I slept under a bridge Thursday, and thought nothing of it. The bridge, vibrating with the constant traffic of Interstate 15 above tons of concrete and asphalt, was the second bridge I slept under that week. In the middle of the scorched desert day, you take what shade the trail provides, lest you want the fate of the ant under the magnifying glass. "Should I worry about laying on the ground?" one passing hiker said to me in the dark, cool tunnel. "Homeless people may have been here." "Buddy," I quipped, "we are homeless people." Now, our circumstances are far from the desperation and plight of truly homeless people. Hell, the average thru-hiker saves thousands and quits their jobs just to go on a five-month saunter through the wilderness. But the point got across. We aren't just sleeping in designated campsites night after night. We sleep where we can: next to a stream at Deep Creek, under a park pavilion at Silverwood Lake, on a couch in Big Bear Lake, on a dirt road above San Bernardino, in a McDonald's in Cajon Pass. And with each new location, it becomes less and less weird. Truthfully, I'm too tired to care—a similar attitude I've taken to my hygiene around day-hikers or folks in town.
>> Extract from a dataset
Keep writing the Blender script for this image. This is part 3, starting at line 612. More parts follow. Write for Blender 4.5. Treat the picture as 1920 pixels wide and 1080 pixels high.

Still, the nomadic life, while romantic in theory, is challenging. There is no permanence, aside from the pain in my feet and the dirt on my hands. There are no beds. There's no neighborhood bar where everyone knows you. Your friends and loved ones are thousands of miles away. We wake up every morning at 5 a.m. and hike 20 or so miles until we're too tired and hungry to continue, leaving the temporary homes we made in the dirt and walking once more into the relatively unknown, with only maps and word of mouth as our guides. But as we continue to hike north, toward that glowing goal of Canada, we are far from alone on the journey. The Pacific Crest Trail is just as much a series of connected state parks and national forests as it is a network of people. With each new, unfamiliar town we enter or section of the trail we stop, we see familiar faces—our "hiker trash" brethren, people we've been hiking with on and off since we began more than three weeks and 362 miles ago. I see my old pals from San Diego: Stef, Daniel, Golden, and Snot Fish. I'll see my new friends: Dash, Toodles, and that British guy whose name I can't seem to remember. I'll see people who just seem to pop up randomly and without warning: Strange Bird, Paul, and the dreaded leech. And I have my hiking buddies who have been with me since the first day: Alex, Piotr, Ben, Cody, and Ryan. We are the wanderers of the West, the Bedouin of the backcountry, the itinerant of the idyllic. And we sleep wherever we want.